Either way, individualistic societies have tended to do better
economically. We in the West have a narrative that involves the
development of individual reason and conscience during the Renaissance
and the Enlightenment, and then the subsequent flourishing of
capitalism. According to this narrative, societies get more
individualistic as they develop.
But what happens if collectivist societies snap out of their economic
stagnation? What happens if collectivist societies, especially those in
Asia, rise economically and come to rival the West? A new sort of global
conversation develops.
The opening ceremony in Beijing was a statement in that conversation. It
was part of China's assertion that development doesn't come only
through Western, liberal means, but also through Eastern and collective
ones.
The ceremony drew from China's long history, but surely the most
striking features were the images of thousands of Chinese moving as one –
drumming as one, dancing as one, sprinting on precise formations
without ever stumbling or colliding. We've seen displays of mass
conformity before, but this was collectivism of the present – a
high-tech vision of the harmonious society performed in the context of
China's miraculous growth.
If Asia's success reopens the debate between individualism and
collectivism (which seemed closed after the Cold War), then it's
unlikely that the forces of individualism will sweep the field or even
gain an edge.
For one thing, there are relatively few individualistic societies on
Earth. For another, the essence of a lot of the latest scientific
research is that the Western idea of individual choice is an illusion
and the Chinese are right to put first emphasis on social contexts.
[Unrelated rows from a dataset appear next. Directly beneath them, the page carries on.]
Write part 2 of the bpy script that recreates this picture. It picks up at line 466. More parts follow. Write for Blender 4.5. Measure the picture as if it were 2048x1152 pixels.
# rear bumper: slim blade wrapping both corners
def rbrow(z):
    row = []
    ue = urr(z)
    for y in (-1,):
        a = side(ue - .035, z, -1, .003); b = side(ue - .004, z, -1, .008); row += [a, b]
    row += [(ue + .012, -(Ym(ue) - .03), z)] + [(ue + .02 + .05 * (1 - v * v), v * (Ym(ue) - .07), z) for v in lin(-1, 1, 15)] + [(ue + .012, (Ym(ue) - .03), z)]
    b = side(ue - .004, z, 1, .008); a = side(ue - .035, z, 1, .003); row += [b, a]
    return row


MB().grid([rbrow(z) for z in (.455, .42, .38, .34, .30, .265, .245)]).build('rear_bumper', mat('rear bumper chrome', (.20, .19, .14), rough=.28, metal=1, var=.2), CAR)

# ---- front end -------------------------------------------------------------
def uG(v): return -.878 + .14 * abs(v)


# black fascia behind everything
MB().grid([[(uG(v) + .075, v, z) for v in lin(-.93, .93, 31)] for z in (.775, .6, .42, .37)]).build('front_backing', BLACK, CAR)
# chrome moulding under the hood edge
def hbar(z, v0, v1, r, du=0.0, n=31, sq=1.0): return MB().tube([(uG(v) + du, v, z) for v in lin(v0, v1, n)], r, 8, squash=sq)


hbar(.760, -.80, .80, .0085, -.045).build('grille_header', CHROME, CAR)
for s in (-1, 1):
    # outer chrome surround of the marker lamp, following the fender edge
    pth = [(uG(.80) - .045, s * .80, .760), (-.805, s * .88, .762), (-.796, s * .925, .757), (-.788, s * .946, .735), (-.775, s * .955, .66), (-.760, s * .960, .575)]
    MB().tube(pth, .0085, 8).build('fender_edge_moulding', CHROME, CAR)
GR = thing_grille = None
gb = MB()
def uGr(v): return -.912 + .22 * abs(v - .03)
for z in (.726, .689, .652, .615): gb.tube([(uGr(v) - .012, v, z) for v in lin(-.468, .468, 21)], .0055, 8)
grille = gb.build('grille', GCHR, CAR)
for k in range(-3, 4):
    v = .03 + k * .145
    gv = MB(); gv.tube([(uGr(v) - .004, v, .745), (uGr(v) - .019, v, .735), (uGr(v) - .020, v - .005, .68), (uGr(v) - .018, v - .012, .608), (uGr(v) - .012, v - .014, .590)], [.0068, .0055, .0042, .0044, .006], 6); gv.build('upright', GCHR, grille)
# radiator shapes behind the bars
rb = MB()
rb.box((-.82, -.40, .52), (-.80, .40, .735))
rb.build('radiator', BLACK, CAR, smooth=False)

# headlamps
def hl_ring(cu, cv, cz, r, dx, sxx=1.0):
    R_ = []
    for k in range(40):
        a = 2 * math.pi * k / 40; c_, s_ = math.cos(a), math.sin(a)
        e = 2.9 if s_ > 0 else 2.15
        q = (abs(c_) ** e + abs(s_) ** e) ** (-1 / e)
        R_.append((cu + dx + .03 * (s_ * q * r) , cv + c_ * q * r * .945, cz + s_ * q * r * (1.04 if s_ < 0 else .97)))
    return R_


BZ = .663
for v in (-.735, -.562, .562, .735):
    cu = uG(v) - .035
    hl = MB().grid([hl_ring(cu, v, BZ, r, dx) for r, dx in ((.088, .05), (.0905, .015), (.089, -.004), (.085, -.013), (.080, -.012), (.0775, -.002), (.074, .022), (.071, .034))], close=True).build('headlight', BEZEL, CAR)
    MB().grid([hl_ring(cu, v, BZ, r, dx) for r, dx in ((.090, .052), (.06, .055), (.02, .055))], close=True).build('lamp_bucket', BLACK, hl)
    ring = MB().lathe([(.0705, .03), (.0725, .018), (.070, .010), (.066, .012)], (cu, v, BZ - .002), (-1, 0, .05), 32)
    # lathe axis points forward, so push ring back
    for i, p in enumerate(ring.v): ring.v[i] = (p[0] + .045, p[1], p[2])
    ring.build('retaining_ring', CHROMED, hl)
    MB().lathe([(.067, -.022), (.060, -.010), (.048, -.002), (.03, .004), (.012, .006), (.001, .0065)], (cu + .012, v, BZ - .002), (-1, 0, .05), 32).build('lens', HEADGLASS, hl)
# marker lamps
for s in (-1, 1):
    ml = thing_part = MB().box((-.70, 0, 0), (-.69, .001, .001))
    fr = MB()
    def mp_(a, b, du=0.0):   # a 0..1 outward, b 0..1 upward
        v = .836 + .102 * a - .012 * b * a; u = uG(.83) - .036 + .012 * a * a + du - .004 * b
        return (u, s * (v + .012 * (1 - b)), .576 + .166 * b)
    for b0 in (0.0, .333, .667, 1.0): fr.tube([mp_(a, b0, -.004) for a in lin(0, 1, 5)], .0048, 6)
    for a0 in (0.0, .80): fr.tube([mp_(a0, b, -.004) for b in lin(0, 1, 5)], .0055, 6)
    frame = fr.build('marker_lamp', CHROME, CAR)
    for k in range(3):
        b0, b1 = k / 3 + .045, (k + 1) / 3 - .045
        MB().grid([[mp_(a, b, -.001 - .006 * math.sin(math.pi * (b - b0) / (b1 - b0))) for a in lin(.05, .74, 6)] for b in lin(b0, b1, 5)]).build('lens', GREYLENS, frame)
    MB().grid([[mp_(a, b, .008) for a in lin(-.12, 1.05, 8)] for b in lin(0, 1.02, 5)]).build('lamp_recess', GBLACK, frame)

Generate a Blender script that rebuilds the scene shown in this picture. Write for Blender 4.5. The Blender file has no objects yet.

Scientists have delighted to show that so-called rational choice is
shaped by a whole range of subconscious influences, like emotional
contagions and priming effects (people who think of a professor before
taking a test do better than people who think of a criminal). Meanwhile,
human brains turn out to be extremely permeable (they naturally mimic
the neural firings of people around them). Relationships are the key to
happiness. People who live in the densest social networks tend to
flourish, while people who live with few social bonds are much more
prone to depression and suicide.
The rise of China isn't only an economic event. It's a cultural one. The
ideal of a harmonious collective may turn out to be as attractive as
the ideal of the American dream.
It's certainly a useful ideology for aspiring autocrats.